DATA EXTRACT -
— BEGIN —

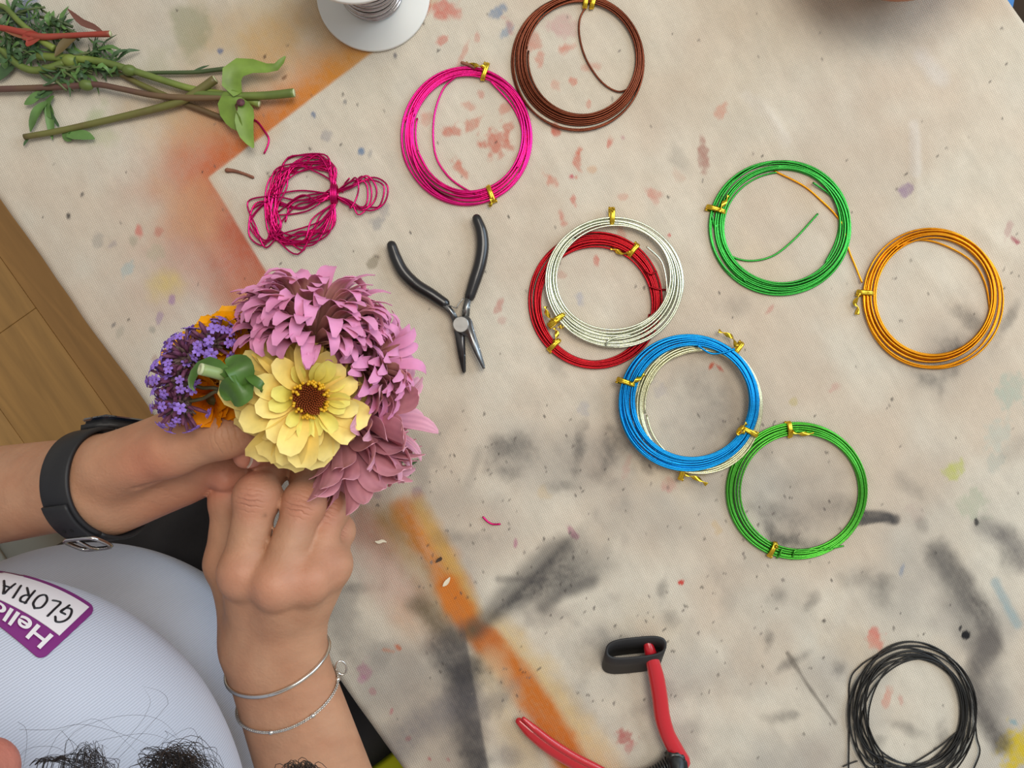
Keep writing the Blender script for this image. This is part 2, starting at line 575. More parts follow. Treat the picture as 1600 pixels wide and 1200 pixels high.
# red and salmon dabs around the pink and brown coils
for (x, y, rx, ry, an, c, a) in ((695, 15, 30, 18, 0, (205, 115, 100), .75), (660, 20, 22, 12, 20, (205, 130, 112), .6), (692, 62, 8, 10, 40, (205, 115, 100), .7),
        (722, 88, 18, 6, 10, (205, 140, 122), .55), (745, 60, 6, 6, 0, (205, 130, 115), .5), (777, 18, 10, 16, 20, (120, 140, 165), .8), (792, 48, 8, 12, 30, (130, 150, 170), .7),
        (795, 38, 14, 8, 0, (190, 140, 130), .6), (830, 68, 14, 18, 20, (205, 125, 105), .6), (842, 92, 10, 12, 0, (205, 130, 110), .6), (885, 76, 8, 14, 15, (205, 125, 105), .65),
        (895, 128, 7, 7, 0, (205, 120, 100), .65), (868, 135, 10, 8, 30, (210, 150, 130), .5), (925, 105, 6, 20, 25, (205, 140, 120), .5), (880, 40, 30, 18, 20, (200, 150, 150), .5),
        (920, 162, 8, 5, 0, (205, 130, 110), .6), (702, 205, 14, 14, 60, (200, 115, 95), .75), (736, 196, 14, 12, 30, (200, 120, 98), .65), (718, 262, 14, 9, -10, (202, 118, 98), .75),
        (775, 222, 22, 28, 35, (198, 112, 92), .8), (795, 200, 12, 12, 35, (198, 118, 98), .7), (752, 148, 7, 7, 20, (200, 130, 115), .6), (733, 165, 10, 8, 0, (205, 140, 120), .55),
        (665, 185, 10, 10, 60, (205, 135, 115), .5), (791, 170, 8, 14, 0, (200, 120, 100), .6), (808, 250, 8, 12, 0, (200, 130, 112), .5),
        (868, 203, 11, 9, 0, (202, 112, 92), .85), (952, 224, 8, 8, 0, (205, 115, 98), .8), (902, 252, 17, 9, 5, (205, 118, 98), .8), (860, 281, 15, 8, 0, (205, 130, 110), .7),
        (893, 276, 5, 4, 0, (195, 60, 85), .8), (896, 311, 8, 6, 0, (205, 110, 95), .75), (1022, 303, 14, 8, 20, (205, 140, 122), .6), (972, 308, 8, 8, 0, (208, 150, 132), .5),
        (878, 340, 12, 8, 0, (205, 118, 102), .7), (926, 266, 8, 6, 0, (210, 160, 120), .5), (973, 215, 5, 4, 0, (190, 130, 140), .6), (1127, 173, 12, 12, 30, (205, 140, 118), .6),
        (1100, 242, 22, 12, -25, (170, 125, 112), .75), (1060, 275, 12, 10, 0, (195, 160, 140), .4), (932, 408, 9, 5, 0, (205, 110, 95), .7), (970, 362, 10, 8, 0, (205, 140, 120), .6),
        (1018, 306, 14, 7, 0, (205, 140, 125), .5), (1046, 367, 3, 3, 0, (205, 60, 60), .9), (877, 428, 8, 8, 0, (195, 140, 125), .5), (1200, 486, 9, 5, 40, (200, 140, 128), .6),
        (1263, 290, 12, 8, 0, (195, 150, 120), .6), (1415, 298, 10, 12, 50, (150, 125, 150), .75), (1586, 376, 12, 4, 10, (165, 70, 90), .8), (1575, 360, 14, 9, 0, (180, 130, 130), .5),
        (1112, 571, 7, 5, 20, (205, 80, 40), .9), (1124, 575, 9, 3, 30, (200, 80, 60), .8), (1305, 605, 8, 10, 30, (200, 150, 140), .5), (1240, 628, 6, 6, 0, (190, 175, 120), .6),
        (1048, 757, 10, 16, 10, (195, 130, 130), .65), (980, 728, 14, 10, 0, (200, 150, 140), .5), (780, 476, 10, 9, 0, (195, 140, 128), .7), (785, 500, 8, 8, 0, (195, 150, 140), .5),
        (894, 832, 13, 7, 10, (165, 95, 125), .7), (805, 848, 6, 5, 0, (170, 90, 130), .6), (1064, 911, 4, 4, 0, (200, 75, 65), .95), (1065, 910, 3, 5, 0, (200, 75, 65), .9),
        (1368, 997, 13, 18, 0, (205, 100, 90), .8), (1386, 1090, 12, 9, 20, (205, 130, 110), .6), (1408, 1096, 8, 6, 0, (200, 130, 118), .5), (975, 1150, 16, 14, -30, (180, 95, 92), .75),
        (985, 1165, 8, 14, -10, (190, 110, 108), .6), (1590, 1170, 34, 36, 0, (205, 182, 60), .98), (590, 775, 7, 7, 0, (165, 140, 150), .6), (652, 770, 9, 12, -20, (160, 135, 140), .6),
        (622, 1010, 8, 6, 0, (200, 95, 50), .85), (605, 1016, 14, 3, -20, (205, 130, 95), .6), (570, 1050, 16, 14, 40, (175, 130, 145), .7), (565, 1060, 8, 8, 40, (190, 130, 160), .5),
        (582, 1080, 6, 6, 0, (180, 120, 130), .6), (637, 1155, 4, 6, 30, (200, 95, 90), .7), (672, 1187, 5, 4, 0, (190, 60, 80), .8), (700, 1187, 7, 3, 20, (190, 80, 95), .6), (611, 1113, 3, 5, 20, (195, 110, 120), .7),
        (1100, 730, 12, 10, 0, (195, 175, 130), .5), (1121, 826, 10, 8, 0, (205, 180, 140), .6), (850, 770, 12, 12, 0, (205, 185, 150), .5), (1578, 610, 22, 30, 0, (155, 178, 165), .5),
        (1487, 735, 14, 20, 0, (185, 190, 90), .7), (1520, 790, 24, 28, 0, (165, 175, 150), .5), (1560, 680, 22, 26, 0, (175, 190, 180), .4), (1430, 800, 14, 14, 0, (180, 160, 150), .3),
        (1585, 1128, 7, 5, 0, (120, 160, 170), .7), (1555, 720, 16, 16, 0, (165, 175, 165), .4), (1408, 893, 9, 6, 0, (140, 150, 165), .7), (912, 640, 10, 12, 0, (150, 155, 175), .3), (905, 466, 10, 8, 0, (160, 165, 185), .45),
        (1030, 610, 14, 12, 0, (165, 160, 165), .4)):
    spot(x, y, rx, ry, an, c, a * 0.9, 0.45, 0.6, 0.5, int(x + y), 9)
for (x, y, c) in ((1270, 300, 0), (1040, 740, 1), (1010, 985, 0), (1190, 410, 1), (1340, 1010, 0)):
    spot(x, y, 60, 40, 30, (215, 195, 165), 0.4, 0.9, 0.5, 0.2, x, 40)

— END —

EXERCISE REQUIREMENTS - Without the pictures, transcribe the listing above exactly.

ANSWER IN FULL -
Keep writing the Blender script for this image. This is part 2, starting at line 575. More parts follow. Treat the picture as 1600 pixels wide and 1200 pixels high.
# red and salmon dabs around the pink and brown coils
for (x, y, rx, ry, an, c, a) in ((695, 15, 30, 18, 0, (205, 115, 100), .75), (660, 20, 22, 12, 20, (205, 130, 112), .6), (692, 62, 8, 10, 40, (205, 115, 100), .7),
        (722, 88, 18, 6, 10, (205, 140, 122), .55), (745, 60, 6, 6, 0, (205, 130, 115), .5), (777, 18, 10, 16, 20, (120, 140, 165), .8), (792, 48, 8, 12, 30, (130, 150, 170), .7),
        (795, 38, 14, 8, 0, (190, 140, 130), .6), (830, 68, 14, 18, 20, (205, 125, 105), .6), (842, 92, 10, 12, 0, (205, 130, 110), .6), (885, 76, 8, 14, 15, (205, 125, 105), .65),
        (895, 128, 7, 7, 0, (205, 120, 100), .65), (868, 135, 10, 8, 30, (210, 150, 130), .5), (925, 105, 6, 20, 25, (205, 140, 120), .5), (880, 40, 30, 18, 20, (200, 150, 150), .5),
        (920, 162, 8, 5, 0, (205, 130, 110), .6), (702, 205, 14, 14, 60, (200, 115, 95), .75), (736, 196, 14, 12, 30, (200, 120, 98), .65), (718, 262, 14, 9, -10, (202, 118, 98), .75),
        (775, 222, 22, 28, 35, (198, 112, 92), .8), (795, 200, 12, 12, 35, (198, 118, 98), .7), (752, 148, 7, 7, 20, (200, 130, 115), .6), (733, 165, 10, 8, 0, (205, 140, 120), .55),
        (665, 185, 10, 10, 60, (205, 135, 115), .5), (791, 170, 8, 14, 0, (200, 120, 100), .6), (808, 250, 8, 12, 0, (200, 130, 112), .5),
        (868, 203, 11, 9, 0, (202, 112, 92), .85), (952, 224, 8, 8, 0, (205, 115, 98), .8), (902, 252, 17, 9, 5, (205, 118, 98), .8), (860, 281, 15, 8, 0, (205, 130, 110), .7),
        (893, 276, 5, 4, 0, (195, 60, 85), .8), (896, 311, 8, 6, 0, (205, 110, 95), .75), (1022, 303, 14, 8, 20, (205, 140, 122), .6), (972, 308, 8, 8, 0, (208, 150, 132), .5),
        (878, 340, 12, 8, 0, (205, 118, 102), .7), (926, 266, 8, 6, 0, (210, 160, 120), .5), (973, 215, 5, 4, 0, (190, 130, 140), .6), (1127, 173, 12, 12, 30, (205, 140, 118), .6),
        (1100, 242, 22, 12, -25, (170, 125, 112), .75), (1060, 275, 12, 10, 0, (195, 160, 140), .4), (932, 408, 9, 5, 0, (205, 110, 95), .7), (970, 362, 10, 8, 0, (205, 140, 120), .6),
        (1018, 306, 14, 7, 0, (205, 140, 125), .5), (1046, 367, 3, 3, 0, (205, 60, 60), .9), (877, 428, 8, 8, 0, (195, 140, 125), .5), (1200, 486, 9, 5, 40, (200, 140, 128), .6),
        (1263, 290, 12, 8, 0, (195, 150, 120), .6), (1415, 298, 10, 12, 50, (150, 125, 150), .75), (1586, 376, 12, 4, 10, (165, 70, 90), .8), (1575, 360, 14, 9, 0, (180, 130, 130), .5),
        (1112, 571, 7, 5, 20, (205, 80, 40), .9), (1124, 575, 9, 3, 30, (200, 80, 60), .8), (1305, 605, 8, 10, 30, (200, 150, 140), .5), (1240, 628, 6, 6, 0, (190, 175, 120), .6),
        (1048, 757, 10, 16, 10, (195, 130, 130), .65), (980, 728, 14, 10, 0, (200, 150, 140), .5), (780, 476, 10, 9, 0, (195, 140, 128), .7), (785, 500, 8, 8, 0, (195, 150, 140), .5),
        (894, 832, 13, 7, 10, (165, 95, 125), .7), (805, 848, 6, 5, 0, (170, 90, 130), .6), (1064, 911, 4, 4, 0, (200, 75, 65), .95), (1065, 910, 3, 5, 0, (200, 75, 65), .9),
        (1368, 997, 13, 18, 0, (205, 100, 90), .8), (1386, 1090, 12, 9, 20, (205, 130, 110), .6), (1408, 1096, 8, 6, 0, (200, 130, 118), .5), (975, 1150, 16, 14, -30, (180, 95, 92), .75),
        (985, 1165, 8, 14, -10, (190, 110, 108), .6), (1590, 1170, 34, 36, 0, (205, 182, 60), .98), (590, 775, 7, 7, 0, (165, 140, 150), .6), (652, 770, 9, 12, -20, (160, 135, 140), .6),
        (622, 1010, 8, 6, 0, (200, 95, 50), .85), (605, 1016, 14, 3, -20, (205, 130, 95), .6), (570, 1050, 16, 14, 40, (175, 130, 145), .7), (565, 1060, 8, 8, 40, (190, 130, 160), .5),
        (582, 1080, 6, 6, 0, (180, 120, 130), .6), (637, 1155, 4, 6, 30, (200, 95, 90), .7), (672, 1187, 5, 4, 0, (190, 60, 80), .8), (700, 1187, 7, 3, 20, (190, 80, 95), .6), (611, 1113, 3, 5, 20, (195, 110, 120), .7),
        (1100, 730, 12, 10, 0, (195, 175, 130), .5), (1121, 826, 10, 8, 0, (205, 180, 140), .6), (850, 770, 12, 12, 0, (205, 185, 150), .5), (1578, 610, 22, 30, 0, (155, 178, 165), .5),
        (1487, 735, 14, 20, 0, (185, 190, 90), .7), (1520, 790, 24, 28, 0, (165, 175, 150), .5), (1560, 680, 22, 26, 0, (175, 190, 180), .4), (1430, 800, 14, 14, 0, (180, 160, 150), .3),
        (1585, 1128, 7, 5, 0, (120, 160, 170), .7), (1555, 720, 16, 16, 0, (165, 175, 165), .4), (1408, 893, 9, 6, 0, (140, 150, 165), .7), (912, 640, 10, 12, 0, (150, 155, 175), .3), (905, 466, 10, 8, 0, (160, 165, 185), .45),
        (1030, 610, 14, 12, 0, (165, 160, 165), .4)):
    spot(x, y, rx, ry, an, c, a * 0.9, 0.45, 0.6, 0.5, int(x + y), 9)
for (x, y, c) in ((1270, 300, 0), (1040, 740, 1), (1010, 985, 0), (1190, 410, 1), (1340, 1010, 0)):
    spot(x, y, 60, 40, 30, (215, 195, 165), 0.4, 0.9, 0.5, 0.2, x, 40)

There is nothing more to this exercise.